Tulkarm’s refugee camp, Noor Shams, a notorious hotbed of Tanzim militia terrorist activity, was targeted in between the two for Monday night January 21, but Sharon pulled the operation at the eleventh hour. He was confronted with a sniping barrage at home from the opposition, the media and his own government, chiefly from his Labor party partners. Sharon did not let defense minister Binyamin ben Eliezer know about the change of plan. Since his election as Labor party leader, ben Eliezer’s loyalties have become complicated.

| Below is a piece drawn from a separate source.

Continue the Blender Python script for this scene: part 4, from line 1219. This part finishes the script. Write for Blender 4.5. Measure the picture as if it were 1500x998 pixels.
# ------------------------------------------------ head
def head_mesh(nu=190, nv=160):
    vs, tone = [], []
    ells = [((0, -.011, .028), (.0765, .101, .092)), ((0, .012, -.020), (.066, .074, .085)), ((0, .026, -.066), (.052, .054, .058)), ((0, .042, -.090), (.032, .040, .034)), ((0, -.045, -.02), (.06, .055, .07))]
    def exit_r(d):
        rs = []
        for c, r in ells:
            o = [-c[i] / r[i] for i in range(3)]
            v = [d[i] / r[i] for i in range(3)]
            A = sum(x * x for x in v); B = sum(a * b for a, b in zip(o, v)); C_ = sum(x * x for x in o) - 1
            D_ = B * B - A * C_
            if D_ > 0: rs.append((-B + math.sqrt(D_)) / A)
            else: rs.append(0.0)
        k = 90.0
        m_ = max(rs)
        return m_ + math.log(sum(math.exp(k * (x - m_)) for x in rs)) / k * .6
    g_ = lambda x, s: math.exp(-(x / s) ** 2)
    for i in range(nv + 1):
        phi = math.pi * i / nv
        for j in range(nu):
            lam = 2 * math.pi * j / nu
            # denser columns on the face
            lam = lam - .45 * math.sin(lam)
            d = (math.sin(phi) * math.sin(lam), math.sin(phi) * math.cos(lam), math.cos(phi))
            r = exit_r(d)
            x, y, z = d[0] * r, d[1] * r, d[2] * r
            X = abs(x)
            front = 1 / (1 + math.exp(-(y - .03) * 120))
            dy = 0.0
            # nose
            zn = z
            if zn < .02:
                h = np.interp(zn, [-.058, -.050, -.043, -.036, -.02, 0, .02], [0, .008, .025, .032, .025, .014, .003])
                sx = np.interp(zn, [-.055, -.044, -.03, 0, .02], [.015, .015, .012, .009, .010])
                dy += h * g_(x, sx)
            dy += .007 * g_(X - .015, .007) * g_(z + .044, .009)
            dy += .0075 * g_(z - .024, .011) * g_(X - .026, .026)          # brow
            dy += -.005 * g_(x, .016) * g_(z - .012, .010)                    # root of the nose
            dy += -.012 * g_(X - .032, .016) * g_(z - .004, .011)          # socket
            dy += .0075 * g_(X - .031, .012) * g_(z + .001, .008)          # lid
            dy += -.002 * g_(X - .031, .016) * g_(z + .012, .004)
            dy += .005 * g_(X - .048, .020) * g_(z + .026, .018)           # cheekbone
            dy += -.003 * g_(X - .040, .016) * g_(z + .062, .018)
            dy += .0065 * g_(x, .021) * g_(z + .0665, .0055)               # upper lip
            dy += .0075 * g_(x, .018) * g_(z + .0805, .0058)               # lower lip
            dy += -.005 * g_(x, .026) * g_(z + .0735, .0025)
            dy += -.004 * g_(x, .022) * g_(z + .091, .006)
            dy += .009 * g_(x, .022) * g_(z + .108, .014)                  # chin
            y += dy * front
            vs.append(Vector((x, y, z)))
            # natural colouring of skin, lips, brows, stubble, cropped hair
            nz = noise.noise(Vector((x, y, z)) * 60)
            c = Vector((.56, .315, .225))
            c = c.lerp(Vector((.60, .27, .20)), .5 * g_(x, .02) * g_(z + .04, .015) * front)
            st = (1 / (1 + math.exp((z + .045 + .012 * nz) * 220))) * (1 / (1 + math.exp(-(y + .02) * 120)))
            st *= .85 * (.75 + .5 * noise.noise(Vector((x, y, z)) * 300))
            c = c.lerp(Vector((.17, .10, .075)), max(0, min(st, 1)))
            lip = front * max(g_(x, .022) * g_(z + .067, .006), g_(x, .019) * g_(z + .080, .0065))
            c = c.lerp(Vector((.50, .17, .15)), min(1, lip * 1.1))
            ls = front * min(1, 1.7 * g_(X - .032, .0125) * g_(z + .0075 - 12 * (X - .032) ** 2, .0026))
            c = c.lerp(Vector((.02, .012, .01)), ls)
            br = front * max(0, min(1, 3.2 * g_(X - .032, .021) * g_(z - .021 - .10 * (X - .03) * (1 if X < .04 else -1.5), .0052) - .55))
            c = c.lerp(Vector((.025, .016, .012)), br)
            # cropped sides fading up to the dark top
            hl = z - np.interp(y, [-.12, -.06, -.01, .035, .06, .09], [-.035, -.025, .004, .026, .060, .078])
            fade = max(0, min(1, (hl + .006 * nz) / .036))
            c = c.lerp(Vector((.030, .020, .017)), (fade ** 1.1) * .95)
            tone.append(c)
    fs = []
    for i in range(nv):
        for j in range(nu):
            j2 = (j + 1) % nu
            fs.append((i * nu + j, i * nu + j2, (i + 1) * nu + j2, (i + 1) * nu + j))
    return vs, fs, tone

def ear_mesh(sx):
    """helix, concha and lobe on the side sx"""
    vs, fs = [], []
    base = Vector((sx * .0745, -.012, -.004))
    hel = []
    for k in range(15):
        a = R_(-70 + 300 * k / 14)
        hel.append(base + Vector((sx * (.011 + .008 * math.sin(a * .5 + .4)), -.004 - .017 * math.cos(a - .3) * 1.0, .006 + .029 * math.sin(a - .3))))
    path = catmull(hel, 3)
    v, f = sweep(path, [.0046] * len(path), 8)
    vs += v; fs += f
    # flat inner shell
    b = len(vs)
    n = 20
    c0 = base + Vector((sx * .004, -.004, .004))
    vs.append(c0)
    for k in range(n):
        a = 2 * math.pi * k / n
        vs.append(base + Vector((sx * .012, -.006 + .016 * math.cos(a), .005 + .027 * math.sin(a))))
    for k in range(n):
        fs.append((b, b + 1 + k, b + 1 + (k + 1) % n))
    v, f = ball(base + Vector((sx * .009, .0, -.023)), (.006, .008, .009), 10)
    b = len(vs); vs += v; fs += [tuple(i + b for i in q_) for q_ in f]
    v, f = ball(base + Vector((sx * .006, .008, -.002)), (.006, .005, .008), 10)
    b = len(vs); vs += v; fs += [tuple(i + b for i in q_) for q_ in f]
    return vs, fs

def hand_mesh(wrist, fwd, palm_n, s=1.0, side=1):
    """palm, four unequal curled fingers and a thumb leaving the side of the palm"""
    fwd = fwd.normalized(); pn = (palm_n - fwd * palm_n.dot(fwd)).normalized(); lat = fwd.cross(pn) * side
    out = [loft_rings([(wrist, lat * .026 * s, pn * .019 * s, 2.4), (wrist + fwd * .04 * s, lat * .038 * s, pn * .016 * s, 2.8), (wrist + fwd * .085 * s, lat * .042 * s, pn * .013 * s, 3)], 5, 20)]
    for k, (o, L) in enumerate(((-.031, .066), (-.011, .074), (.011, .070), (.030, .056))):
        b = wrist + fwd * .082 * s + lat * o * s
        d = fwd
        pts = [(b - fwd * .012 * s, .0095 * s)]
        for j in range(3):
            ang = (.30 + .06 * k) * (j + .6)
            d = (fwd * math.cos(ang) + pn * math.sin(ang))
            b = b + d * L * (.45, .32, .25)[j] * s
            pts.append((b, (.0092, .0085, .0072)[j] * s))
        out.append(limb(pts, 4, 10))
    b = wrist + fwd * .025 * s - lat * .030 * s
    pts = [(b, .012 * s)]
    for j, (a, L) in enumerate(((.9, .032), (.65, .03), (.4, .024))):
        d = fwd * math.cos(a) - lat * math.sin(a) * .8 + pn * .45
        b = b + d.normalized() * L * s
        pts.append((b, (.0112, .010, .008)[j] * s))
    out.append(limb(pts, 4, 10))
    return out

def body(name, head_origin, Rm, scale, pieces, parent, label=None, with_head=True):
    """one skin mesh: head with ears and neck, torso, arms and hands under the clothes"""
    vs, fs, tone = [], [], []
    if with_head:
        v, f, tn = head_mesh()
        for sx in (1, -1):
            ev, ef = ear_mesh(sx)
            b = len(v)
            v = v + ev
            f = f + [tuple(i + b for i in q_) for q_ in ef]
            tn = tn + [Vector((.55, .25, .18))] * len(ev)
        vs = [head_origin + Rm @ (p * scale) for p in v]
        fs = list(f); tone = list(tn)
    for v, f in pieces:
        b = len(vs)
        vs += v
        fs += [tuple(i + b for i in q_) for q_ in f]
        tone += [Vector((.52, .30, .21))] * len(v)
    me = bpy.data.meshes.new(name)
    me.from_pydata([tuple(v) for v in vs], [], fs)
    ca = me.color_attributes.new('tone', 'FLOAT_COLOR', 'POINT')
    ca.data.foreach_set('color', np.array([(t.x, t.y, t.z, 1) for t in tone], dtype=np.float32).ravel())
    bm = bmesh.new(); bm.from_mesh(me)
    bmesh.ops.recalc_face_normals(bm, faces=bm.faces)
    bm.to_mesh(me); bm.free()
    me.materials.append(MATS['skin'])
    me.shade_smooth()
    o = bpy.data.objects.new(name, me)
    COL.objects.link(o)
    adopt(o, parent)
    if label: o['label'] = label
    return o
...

In fact one of the reasons Sharon called off the Noor Shams operation was the declaration by deputy defense minister, Dalia Rabin-Pelesof, who took to the airwaves to declare that the Sharon government and the army command had no strategy except for blindly hitting out in all directions. Her Labor colleagues echoed her in the Knesset foreign affairs and defense committee. Opposition leader Yossi Sarid then accused the Sharon government of promoting terrorism.
Sharon did not answer them. But, privately, he wondered out loud to his aides why Ms. Rabin, one of whose jobs is to pilot the government’s strategic policy, bothered to stay in the government if her opinion of its performance was so low.
debkafile‘s political sources note that what really aggravates his opponents is Sharon’s confident air, produced by the strongest backing any Israeli prime minister has ever received from Washington. He knows, and so do they, that he is safe in pursuing his siege tactics against Arafat for as long as he does not take it all the way and eliminate the Palestinian leader.
This US support is not personally-motivated. Sharon is one of the lynchpins of the Bush administration’s projected post-Afghanistan global redesign for the Middle East, the Persian Gulf, Asia Minor, Central and Southwest Asia, while Arafat is viewed as an impediment. Washington therefore cheers Sharon’s efforts to undermine the Palestinian leader, as long as he treads with care and is closely coordinated with the US government – which means not sending the Israeli army into a bloody trap in a Palestinian refugee camp.
With George W. Bush looking firm on a course that ought to take him to a second term as president, Ariel Sharon can also afford to feel optimistic about his chances in Israel’s next general election next year – for as long as he watches where he is treading.